Since then there have been ridiculous adventure movies (1980's Raise The Titanic), melodramas (the Oscar-winning Titanic from 1953, starring Clifton Webb and Barbara Stanwyck as an estranged couple) and straight historical epics (1958's A Night To Remember, starring Kenneth More and widely praised for its accuracy). The Titanic filmography even extends to, bizarrely, a Nazi propaganda film: 1943's Titanic was an attempt to show how the greedy British were to blame for the tragedy - and the hero was a fictitious German First Officer. It wasn't completely crazy as a concept, though: James Cameron's film borrowed many of its social elements.

But the scope, realism and sheer storytelling power of Cameron's Titanic have made any films since 1997 just a little pointless - although that didn't prevent a hilariously poor Italian animation from doing the rounds in 2001. Whoever thought that a band of Mexican, er, mice might lighten the mood on board the doomed ship was clearly a comic genius... working on the wrong film. Still, the presence of a Titanic musical proves that nothing, not even 1,500 deaths in a cold ocean, is truly safe from the clutches of the wildly emotional singalong.

And yet, unbelievably, Titanic: A New Musical opened on Broadway in 1997, winning five prestigious Tony awards before touring in Europe, Australia and Japan. Of course, it helped that Cameron's film contributed to a sense of Titanic mania, but the musical actually came first.

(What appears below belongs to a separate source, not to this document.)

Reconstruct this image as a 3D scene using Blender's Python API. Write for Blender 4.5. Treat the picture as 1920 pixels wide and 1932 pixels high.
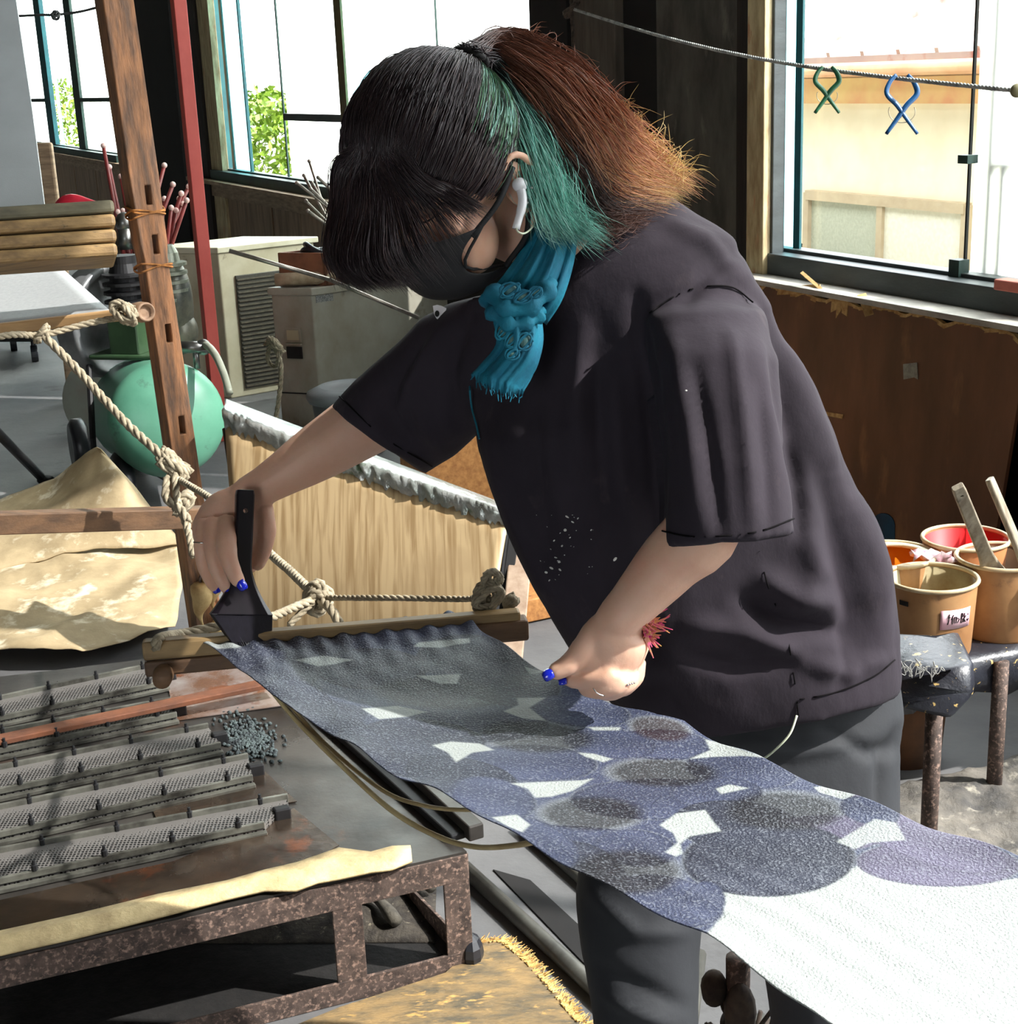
import bpy, bmesh, math, random
import numpy as np
from mathutils import Vector, Matrix, noise as mnoise
random.seed(7); rng = np.random.default_rng(7)
scn = bpy.context.scene
for o in list(bpy.data.objects): bpy.data.objects.remove(o)

# ---------------------------------------------------------------- camera
F = 2800.0; EYE = 1.55
_d = np.array([387/F, 9446/F, 1.0]); _d /= np.linalg.norm(_d)
_f = np.array([0, 0, 1.0]); _f = _f - _f.dot(_d)*_d; _f /= np.linalg.norm(_f)
M = np.array([np.cross(_d, _f), _f, -_d])
if M[0, 0] < 0: M[0] *= -1
cam_d = bpy.data.cameras.new('camera'); cam = bpy.data.objects.new('camera', cam_d)
scn.collection.objects.link(cam); scn.camera = cam
cam_d.sensor_fit = 'HORIZONTAL'; cam_d.sensor_width = 36; cam_d.lens = F/1920*36; cam_d.clip_start = .02; cam_d.clip_end = 200
R = Matrix(((M[0,0], -M[0,1], -M[0,2]), (M[1,0], -M[1,1], -M[1,2]), (M[2,0], -M[2,1], -M[2,2])))
cam.matrix_world = Matrix.Translation((0, 0, EYE)) @ R.to_4x4()

# ---------------------------------------------------------------- light
world = bpy.data.worlds.new('daylight'); scn.world = world; world.use_nodes = True
wn = world.node_tree.nodes; bg = wn['Background']
bg.inputs[0].default_value = (.93, .98, 1.0, 1); bg.inputs[1].default_value = 4.8
sun_d = bpy.data.lights.new('sun', 'SUN'); sun_d.energy = 5.6; sun_d.angle = .012; sun_d.color = (1, .97, .92)
sun = bpy.data.objects.new('sun', sun_d); scn.collection.objects.link(sun)
SUN = Vector((.66, -.20, .62)).normalized()
sun.rotation_euler = SUN.to_track_quat('Z', 'Y').to_euler(); sun.location = (6, -2, 8)
scn.view_settings.view_transform = 'Standard'; scn.view_settings.look = 'None'
scn.view_settings.exposure = 0.65; scn.view_settings.gamma = 1; scn.view_settings.use_curve_mapping = False

# ---------------------------------------------------------------- geometry helpers
def ray(px, py): return M @ np.array([(px-960)/F, (py-966)/F, 1.0])
def D(px, py, d): return np.array([0, 0, EYE]) + d*ray(px, py)          # a point at a given distance along the view axis
def Z(px, py, z):
    r = ray(px, py); return np.array([0, 0, EYE]) + r*((z-EYE)/r[2])     # the point at a given height
def proj(P):
    P = np.asarray(P, float); c = (P-np.array([0, 0, EYE])) @ M
    return 960+F*c[..., 0]/c[..., 2], 966+F*c[..., 1]/c[..., 2], c[..., 2]
def nrm(v): v = np.asarray(v, float); return v/max(np.linalg.norm(v), 1e-9)
CR = M[:, 0]; CDN = M[:, 1]; CF = M[:, 2]                                 # camera right, down, forward in the world
ZUP = np.array([0, 0, 1.0])

def sc(c):
    out = []
    for v in c:
        v = v/255.0; out.append(v/12.92 if v <= .04045 else ((v+.055)/1.055)**2.4)
    return (*out, 1.0)

class G:
    def __init__(s): s.v = []; s.f = []
    def add(s, V, Fc):
        b = len(s.v); s.v += [tuple(map(float, p)) for p in V]; s.f += [tuple(b+i for i in f) for f in Fc]; return s
    def hexa(s, P):     # 8 corners: bottom 4, top 4
        return s.add(P, [(0,3,2,1),(4,5,6,7),(0,1,5,4),(1,2,6,5),(2,3,7,6),(3,0,4,7)])
    def box(s, c, sx, sy, sz, ax=(1,0,0), ay=(0,1,0), az=(0,0,1)):
        c = np.array(c, float); ax, ay, az = [nrm(a) for a in (ax, ay, az)]
        P = [c+ax*sx*i/2+ay*sy*j/2+az*sz*k/2 for k in (-1,1) for i, j in ((-1,-1),(1,-1),(1,1),(-1,1))]
        return s.hexa(P)
    def bbox(s, x0, x1, y0, y1, z0, z1): return s.box(((x0+x1)/2,(y0+y1)/2,(z0+z1)/2), x1-x0, y1-y0, z1-z0)
    def beam(s, p0, p1, w, h, up=(0,0,1)):
        p0 = np.array(p0, float); p1 = np.array(p1, float); a = nrm(p1-p0); side = nrm(np.cross(a, up)); u = np.cross(side, a)
        P = [p+side*w/2*i+u*h/2*j for p in (p0, p1) for i, j in ((-1,-1),(1,-1),(1,1),(-1,1))]
        return s.hexa(P)
    def loft(s, rings, cap=True, closed=True):
        n = len(rings[0]); V = [p for r in rings for p in r]; Fc = []
        for i in range(len(rings)-1):
            for j in range(n if closed else n-1):
                k = (j+1) % n; Fc.append((i*n+j, i*n+k, (i+1)*n+k, (i+1)*n+j))
        if cap and closed:
            Fc.append(tuple(range(n-1, -1, -1))); Fc.append(tuple((len(rings)-1)*n+j for j in range(n)))
        return s.add(V, Fc)
    def tube(s, pts, r, n=8, cap=True, flat=1.0, up=None):
        pts = [np.array(p, float) for p in pts]; m = len(pts)
        rr = r if hasattr(r, '__len__') else [r]*m
        rings = []; prev = None
        for i in range(m):
            t = nrm(pts[min(i+1, m-1)]-pts[max(i-1, 0)])
            if prev is None:
                ref = np.array(up if up is not None else ((0,0,1) if abs(t[2]) < .9 else (1,0,0)), float)
                a = nrm(np.cross(t, ref))
            else: a = nrm(prev-t*prev.dot(t))
            prev = a; b = np.cross(t, a)
            rings.append([pts[i]+rr[i]*(a*math.cos(q)+b*flat*math.sin(q)) for q in [2*math.pi*k/n for k in range(n)]])
        return s.loft(rings, cap)
    def lathe(s, prof, c, n=32, ax=(0,0,1)):
        c = np.array(c, float); az = nrm(ax); ref = np.array((1,0,0) if abs(az[0]) < .9 else (0,1,0), float)
        a = nrm(np.cross(az, ref)); b = np.cross(az, a)
        rings = [[c+az*z+r*(a*math.cos(q)+b*math.sin(q)) for q in [2*math.pi*k/n for k in range(n)]] for r, z in prof]
        return s.loft(rings, True)
    def ell(s, c, rx, ry, rz, ax=(1,0,0), ay=(0,1,0), az=(0,0,1), n=20, m=14):
        c = np.array(c, float); ax, ay, az = [nrm(a) for a in (ax, ay, az)]; rings = []
        for i in range(m):
            th = math.pi*(i+.5)/m-math.pi/2
            rings.append([c+az*rz*math.sin(th)+math.cos(th)*(ax*rx*math.cos(q)+ay*ry*math.sin(q)) for q in [2*math.pi*k/n for k in range(n)]])
        return s.loft(rings, True)
    def sheet(s, grid, th, nv=None):    # rows x cols of points, thickened along nv
        g = np.array(grid, float); R_, C_, _ = g.shape
        if nv is None:
            du = np.gradient(g, axis=0); dv = np.gradient(g, axis=1); nn = np.cross(du, dv); nn /= np.maximum(np.linalg.norm(nn, axis=2, keepdims=True), 1e-9)
        else: nn = np.broadcast_to(nrm(nv), g.shape)
        V = np.concatenate([(g+nn*th/2).reshape(-1, 3), (g-nn*th/2).reshape(-1, 3)]); N = R_*C_; Fc = []
        for i in range(R_-1):
            for j in range(C_-1):
                a = i*C_+j; Fc.append((a, a+1, a+C_+1, a+C_)); Fc.append((N+a, N+a+C_, N+a+C_+1, N+a+1))
        bd = [(i, 0) for i in range(R_)]+[(R_-1, j) for j in range(1, C_)]+[(i, C_-1) for i in range(R_-2, -1, -1)]+[(0, j) for j in range(C_-2, 0, -1)]
        bi = [i*C_+j for i, j in bd]
        for k in range(len(bi)):
            a, b = bi[k], bi[(k+1) % len(bi)]; Fc.append((a, b, N+b, N+a))
        return s.add(V, Fc)

def cr(pts, n=8):       # Catmull-Rom through points
    P = [np.array(p, float) for p in pts]; P = [2*P[0]-P[1]]+P+[2*P[-1]-P[-2]]; out = []
    for i in range(1, len(P)-2):
        for k in range(n):
            t = k/n; a, b, c, d = P[i-1:i+3]
            out.append(.5*((2*b)+(-a+c)*t+(2*a-5*b+4*c-d)*t*t+(-a+3*b-3*c+d)*t**3))
    out.append(P[-2]); return out

WO = {}     # world origin of each object, so parts are written in world coordinates
def tag(o, label=None, cat=None, group=None, kind=None):
    for k, v in (('label', label), ('category', cat), ('group', group), ('kind', kind)):
        if v: o[k] = v
    return o
def thing(name, label, cat, loc, group=None):
    o = bpy.data.objects.new(name, None); scn.collection.objects.link(o); o.empty_display_size = .05
    o.location = tuple(map(float, loc)); WO[o.name] = np.array(loc, float); return tag(o, label, cat, group)
def mk(name, g, mat, parent=None, smooth=False, bevel=0, label=None, cat=None, group=None, kind=None, loc=None, col=None, fix=True):
    V = np.array(g.v, float)
    if parent is not None: org = WO[parent.name]
    elif loc is not None: org = np.array(loc, float)
    else: org = np.array([(V[:, 0].min()+V[:, 0].max())/2, (V[:, 1].min()+V[:, 1].max())/2, V[:, 2].min()])
    me = bpy.data.meshes.new(name); me.from_pydata((V-org).tolist(), [], g.f)
    if fix:
        bm = bmesh.new(); bm.from_mesh(me); bmesh.ops.recalc_face_normals(bm, faces=bm.faces); bm.to_mesh(me); bm.free()
    me.update()
    if col is not None:
        ca = me.color_attributes.new('Col', 'FLOAT_COLOR', 'POINT'); c4 = np.ones((len(V), 4)); c4[:, :3] = col; ca.data.foreach_set('color', c4.ravel())
    if smooth: me.polygons.foreach_set('use_smooth', [True]*len(me.polygons))
    for m_ in (mat if isinstance(mat, (list, tuple)) else [mat]): me.materials.append(m_)
    o = bpy.data.objects.new(name, me); scn.collection.objects.link(o); WO[o.name] = org
    if parent is not None: o.parent = parent
    else: o.location = tuple(org)
    if bevel:
        b = o.modifiers.new('bevel', 'BEVEL'); b.width = bevel; b.segments = 2; b.limit_method = 'ANGLE'
    return tag(o, label, cat, group, kind)
def remesh(name, g, vox, smooth_it=4, fac=.5):      # union of overlapping closed shapes as one continuous surface, in world coordinates
    me = bpy.data.meshes.new('tmp'); me.from_pydata(g.v, [], g.f)
    bm = bmesh.new(); bm.from_mesh(me); bmesh.ops.recalc_face_normals(bm, faces=bm.faces); bm.to_mesh(me); bm.free()
    o = bpy.data.objects.new('tmp', me); scn.collection.objects.link(o)
    r = o.modifiers.new('r', 'REMESH'); r.mode = 'VOXEL'; r.voxel_size = vox
    if smooth_it:
        s = o.modifiers.new('s', 'SMOOTH'); s.iterations = smooth_it; s.factor = fac
    dg = bpy.context.evaluated_depsgraph_get(); ev = o.evaluated_get(dg); m2 = bpy.data.meshes.new_from_object(ev)
    bpy.data.objects.remove(o)
    V = np.empty(len(m2.vertices)*3); m2.vertices.foreach_get('co', V); V = V.reshape(-1, 3)
    N = np.empty(len(m2.vertices)*3); m2.vertices.foreach_get('normal', N); N = N.reshape(-1, 3)
    out = G(); out.f = [tuple(p.vertices) for p in m2.polygons]; out.v = V; out.n = N; bpy.data.meshes.remove(m2)
    return out
def folds(g, L):        # raised or sunk soft ridges along pixel-placed polylines on the surface
    V = np.array(g.v); px, py, dd = proj(V); front = (g.n @ CF) < .35; out = np.zeros(len(V))
    for amp, wid, pts in L:
        best = np.full(len(V), 1e9); tt = np.zeros(len(V)); n = len(pts)-1
        for i in range(n):
            a = np.array(pts[i], float); b = np.array(pts[i+1], float); ab = b-a; L2 = ab.dot(ab)
            t = np.clip(((px-a[0])*ab[0]+(py-a[1])*ab[1])/L2, 0, 1); dist = np.hypot(px-a[0]-t*ab[0], py-a[1]-t*ab[1])
            m = dist < best; best[m] = dist[m]; tt[m] = (i+t[m])/n
        out += amp*np.exp(-(best/wid)**2)*np.sin(np.pi*np.clip(tt*.92+.04, 0, 1))**.5*front
    g.v = V+g.n*out[:, None]; return g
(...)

Indeed, the writer Maury Yeston put her finger on why the Titanic has been such an object of fascination for writers and audiences in a more eloquent way than anyone before or since.

"What drew me to the project was the positive aspects of what the ship represented," she revealed in her biography. "Humankind's striving after great artistic works and similar technological feats, despite the possibility of tragic failure, and the dreams of the passengers on board. The collision with the iceberg dashed all of these dreams simultaneously, and the subsequent transformation of character of the passengers and crew had, it seemed to me, the potential for great emotional and musical expression onstage."

Against all the odds - after all, one song is the snigger-inducing Dressed in Your Pyjamas in the Grand Salon - Yeston pulled the musical off. And there can be no higher praise than the staging of Titanic: A New Musical on the 100th anniversary next year, at the Grand Opera House in Belfast. It might not be quite as high profile as the premiere of Fellowes's series, of course. But the story they will both tell remains as compelling as ever, a century on.